§ SHORT TASK
Copy all of the material exactly. Pictures are not to appear in the copy.

§ GIVEN INFORMATION
________________________

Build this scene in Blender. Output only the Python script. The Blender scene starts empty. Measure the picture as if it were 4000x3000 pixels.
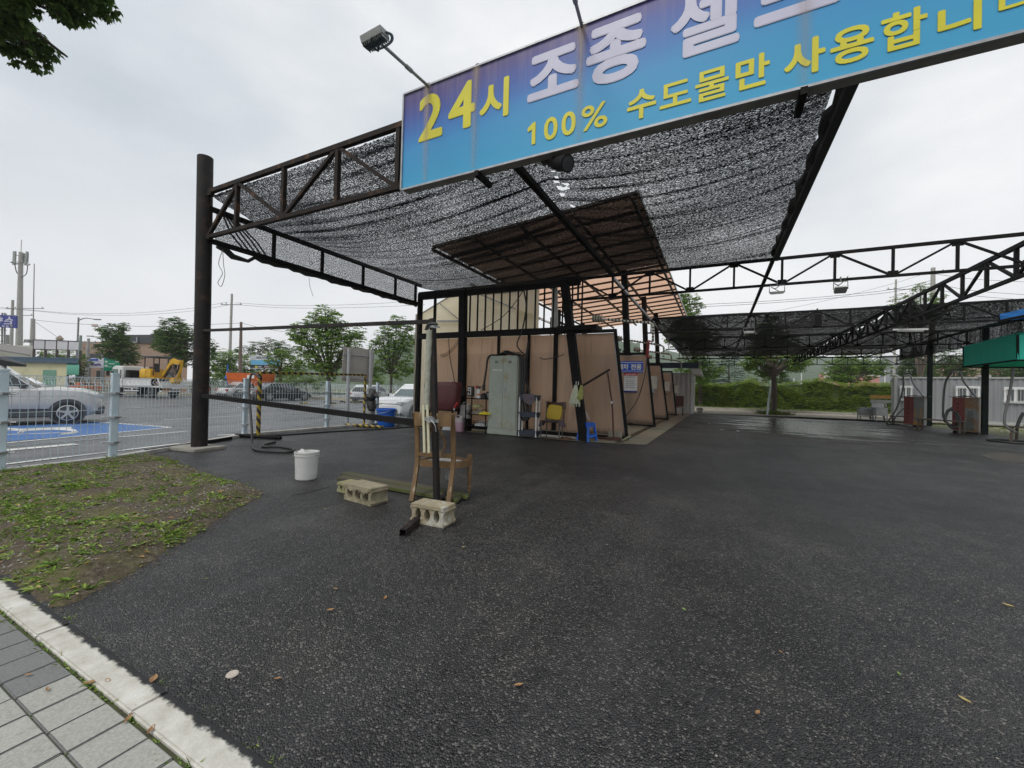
HAZE = 0.00055
import bpy, bmesh, math, random
from mathutils import Vector, Matrix, noise
R = math.radians
rnd = random.Random(7)
sc = bpy.context.scene
COL = sc.collection
V = Vector

# ------------------------------------------------------------------ camera
CAMH = 1.3
FPX = 1590.2
yaw, pit, rol = 0.46724, 0.011333, 0.026339
fw = V((-math.sin(yaw)*math.cos(pit), math.cos(yaw)*math.cos(pit), math.sin(pit)))
r0 = V((math.cos(yaw), math.sin(yaw), 0)); u0 = r0.cross(fw)
cr = r0*math.cos(rol)+u0*math.sin(rol)
cu = -r0*math.sin(rol)+u0*math.cos(rol)
CP = V((0, 0, CAMH))
cam = bpy.data.cameras.new('camera'); co = bpy.data.objects.new('camera', cam); COL.objects.link(co)
cam.sensor_width = 36; cam.lens = 36*FPX/4000; cam.clip_end = 5000; cam.clip_start = 0.05
m = Matrix((cr, cu, -fw)).transposed().to_4x4(); m.translation = CP
co.matrix_world = m
sc.camera = co

def at(px, py, X=None, Y=None, Z=None, D=None):
    """survey a point of the place: the photograph's sight line met with a known plane"""
    d = cr*((px-2000)/FPX) - cu*((py-1500)/FPX) + fw
    if X is not None: t = X/d.x
    elif Y is not None: t = Y/d.y
    elif Z is not None: t = (Z-CAMH)/d.z
    else: t = D
    return CP+d*t
def gr(px, py, z=0): return at(px, py, Z=z)

# ------------------------------------------------------------------ materials
def nt(name):
    mt = bpy.data.materials.new(name); mt.use_nodes = True
    t = mt.node_tree; t.nodes.clear()
    return mt, t, t.nodes, t.links
def out(t, sh, disp=None):
    o = t.nodes.new('ShaderNodeOutputMaterial'); t.links.new(sh, o.inputs[0])
def srgb(c):
    if isinstance(c, str):
        c = c.lstrip('#'); c = [int(c[i:i+2], 16)/255 for i in (0, 2, 4)]
        c = [x/12.92 if x <= .04045 else ((x+.055)/1.055)**2.4 for x in c]
    return (c[0], c[1], c[2], 1)
def noise_node(t, scale, detail=4, rough=.55, vec=None, stretch=None):
    n = t.nodes.new('ShaderNodeTexNoise'); n.inputs['Scale'].default_value = scale
    n.inputs['Detail'].default_value = detail; n.inputs['Roughness'].default_value = rough
    tc = t.nodes.new('ShaderNodeTexCoord'); src = vec or tc.outputs['Object']
    if stretch:
        mp = t.nodes.new('ShaderNodeMapping'); mp.inputs['Scale'].default_value = stretch
        t.links.new(src, mp.inputs[0]); src = mp.outputs[0]
    t.links.new(src, n.inputs['Vector'])
    return n
def ramp(t, fac, stops):
    r = t.nodes.new('ShaderNodeValToRGB'); t.links.new(fac, r.inputs[0])
    e = r.color_ramp.elements
    while len(e) < len(stops): e.new(.5)
    for k, (p, c) in enumerate(stops): e[k].position = p; e[k].color = srgb(c) if not isinstance(c, (int, float)) else (c, c, c, 1)
    return r
def mixc(t, fac, a, b, mode='MIX'):
    x = t.nodes.new('ShaderNodeMix'); x.data_type = 'RGBA'; x.blend_type = mode
    for s, v in ((0, fac), (6, a), (7, b)):
        if isinstance(v, bpy.types.NodeSocket): t.links.new(v, x.inputs[s])
        elif isinstance(v, (int, float)): x.inputs[s].default_value = v if s == 0 else (v, v, v, 1)
        else: x.inputs[s].default_value = srgb(v)
    return x.outputs[2]
def math_(t, op, a, b=None):
    x = t.nodes.new('ShaderNodeMath'); x.operation = op
    for s, v in ((0, a), (1, b)):
        if v is None: continue
        if isinstance(v, bpy.types.NodeSocket): t.links.new(v, x.inputs[s])
        else: x.inputs[s].default_value = v
    return x.outputs[0]
def pbsdf(t, col, rough=.6, metal=0, spec=.5, coat=0):
    b = t.nodes.new('ShaderNodeBsdfPrincipled')
    for k, v in (('Base Color', col), ('Roughness', rough)):
        if isinstance(v, bpy.types.NodeSocket): t.links.new(v, b.inputs[k])
        else: b.inputs[k].default_value = srgb(v) if k == 'Base Color' else v
    b.inputs['Metallic'].default_value = metal; b.inputs['Specular IOR Level'].default_value = spec
    b.inputs['Coat Weight'].default_value = coat
    return b
def bump(t, b, h, dist=.01, strength=.6):
    n = t.nodes.new('ShaderNodeBump'); n.inputs['Distance'].default_value = dist; n.inputs['Strength'].default_value = strength
    t.links.new(h, n.inputs['Height']); t.links.new(n.outputs[0], b.inputs['Normal'])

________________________

§ WRITTEN ANSWER
Build this scene in Blender. Output only the Python script. The Blender scene starts empty. Measure the picture as if it were 4000x3000 pixels.
HAZE = 0.00055
import bpy, bmesh, math, random
from mathutils import Vector, Matrix, noise
R = math.radians
rnd = random.Random(7)
sc = bpy.context.scene
COL = sc.collection
V = Vector

# ------------------------------------------------------------------ camera
CAMH = 1.3
FPX = 1590.2
yaw, pit, rol = 0.46724, 0.011333, 0.026339
fw = V((-math.sin(yaw)*math.cos(pit), math.cos(yaw)*math.cos(pit), math.sin(pit)))
r0 = V((math.cos(yaw), math.sin(yaw), 0)); u0 = r0.cross(fw)
cr = r0*math.cos(rol)+u0*math.sin(rol)
cu = -r0*math.sin(rol)+u0*math.cos(rol)
CP = V((0, 0, CAMH))
cam = bpy.data.cameras.new('camera'); co = bpy.data.objects.new('camera', cam); COL.objects.link(co)
cam.sensor_width = 36; cam.lens = 36*FPX/4000; cam.clip_end = 5000; cam.clip_start = 0.05
m = Matrix((cr, cu, -fw)).transposed().to_4x4(); m.translation = CP
co.matrix_world = m
sc.camera = co

def at(px, py, X=None, Y=None, Z=None, D=None):
    """survey a point of the place: the photograph's sight line met with a known plane"""
    d = cr*((px-2000)/FPX) - cu*((py-1500)/FPX) + fw
    if X is not None: t = X/d.x
    elif Y is not None: t = Y/d.y
    elif Z is not None: t = (Z-CAMH)/d.z
    else: t = D
    return CP+d*t
def gr(px, py, z=0): return at(px, py, Z=z)

# ------------------------------------------------------------------ materials
def nt(name):
    mt = bpy.data.materials.new(name); mt.use_nodes = True
    t = mt.node_tree; t.nodes.clear()
    return mt, t, t.nodes, t.links
def out(t, sh, disp=None):
    o = t.nodes.new('ShaderNodeOutputMaterial'); t.links.new(sh, o.inputs[0])
def srgb(c):
    if isinstance(c, str):
        c = c.lstrip('#'); c = [int(c[i:i+2], 16)/255 for i in (0, 2, 4)]
        c = [x/12.92 if x <= .04045 else ((x+.055)/1.055)**2.4 for x in c]
    return (c[0], c[1], c[2], 1)
def noise_node(t, scale, detail=4, rough=.55, vec=None, stretch=None):
    n = t.nodes.new('ShaderNodeTexNoise'); n.inputs['Scale'].default_value = scale
    n.inputs['Detail'].default_value = detail; n.inputs['Roughness'].default_value = rough
    tc = t.nodes.new('ShaderNodeTexCoord'); src = vec or tc.outputs['Object']
    if stretch:
        mp = t.nodes.new('ShaderNodeMapping'); mp.inputs['Scale'].default_value = stretch
        t.links.new(src, mp.inputs[0]); src = mp.outputs[0]
    t.links.new(src, n.inputs['Vector'])
    return n
def ramp(t, fac, stops):
    r = t.nodes.new('ShaderNodeValToRGB'); t.links.new(fac, r.inputs[0])
    e = r.color_ramp.elements
    while len(e) < len(stops): e.new(.5)
    for k, (p, c) in enumerate(stops): e[k].position = p; e[k].color = srgb(c) if not isinstance(c, (int, float)) else (c, c, c, 1)
    return r
def mixc(t, fac, a, b, mode='MIX'):
    x = t.nodes.new('ShaderNodeMix'); x.data_type = 'RGBA'; x.blend_type = mode
    for s, v in ((0, fac), (6, a), (7, b)):
        if isinstance(v, bpy.types.NodeSocket): t.links.new(v, x.inputs[s])
        elif isinstance(v, (int, float)): x.inputs[s].default_value = v if s == 0 else (v, v, v, 1)
        else: x.inputs[s].default_value = srgb(v)
    return x.outputs[2]
def math_(t, op, a, b=None):
    x = t.nodes.new('ShaderNodeMath'); x.operation = op
    for s, v in ((0, a), (1, b)):
        if v is None: continue
        if isinstance(v, bpy.types.NodeSocket): t.links.new(v, x.inputs[s])
        else: x.inputs[s].default_value = v
    return x.outputs[0]
def pbsdf(t, col, rough=.6, metal=0, spec=.5, coat=0):
    b = t.nodes.new('ShaderNodeBsdfPrincipled')
    for k, v in (('Base Color', col), ('Roughness', rough)):
        if isinstance(v, bpy.types.NodeSocket): t.links.new(v, b.inputs[k])
        else: b.inputs[k].default_value = srgb(v) if k == 'Base Color' else v
    b.inputs['Metallic'].default_value = metal; b.inputs['Specular IOR Level'].default_value = spec
    b.inputs['Coat Weight'].default_value = coat
    return b
def bump(t, b, h, dist=.01, strength=.6):
    n = t.nodes.new('ShaderNodeBump'); n.inputs['Distance'].default_value = dist; n.inputs['Strength'].default_value = strength
    t.links.new(h, n.inputs['Height']); t.links.new(n.outputs[0], b.inputs['Normal'])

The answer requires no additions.